$224 million will better support the 14,000 children and young people in NSW who cannot live safely at home with their families.
This funding supports the Minns Labor Government to:
- Expand the Government’s role as a foster care provider to move vulnerable kids out of emergency accommodation.
- Increase the recruitment of urgently needed, longer-term foster carers.
These next steps expand on the work being done by non-government providers by boosting the availability and number of foster care placements.
And they build on the work already done, including a review underway now to examine the system’s overreliance on emergency accommodation and how taxpayer money is being spent.
Already, the Minns Labor Government has:
- Reduced the number of children in High-Cost Emergency Accommodation by 71 in three months.
- Found safe homes for 670 children by recruiting 180 emergency foster carers.
- Established the Ministerial Aboriginal Partnership Group to oversee reform measures.
- Paved the way to recruit and retain child protection workers by scrapping the former Government’s unfair wages cap.

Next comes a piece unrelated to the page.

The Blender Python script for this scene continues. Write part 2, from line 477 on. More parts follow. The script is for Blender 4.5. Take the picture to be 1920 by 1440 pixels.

Under the former Government, the foster care system was left to spiral out of control. Hundreds of children were left housed in emergency accommodation such as hotels, motels and caravan parks. In the past three years alone, that emergency accommodation cost taxpayers $860 million.
This Budget is focussed on delivering a better outcome for vulnerable children and families who have been paying the biggest price.
By rebuilding and reforming the foster care system, the NSW Government is laying the foundation for families in the future to get more support to stay safely together.
At the same time, the Minns Labor Government is moving ahead with reform of the disability sector.
A new Disability Reform Taskforce, led by The Cabinet Office and the Department of Communities and Justice, will be established to lead the Government’s reform priorities.
The 2024-25 Budget provides $7.1 million for the Taskforce to respond to recommendations of the Disability Royal Commission and to lead State reforms in the NDIS.
Together, this is part of the Minns Labor Government’s plan to build better, stronger communities for NSW. A plan to build a better NSW.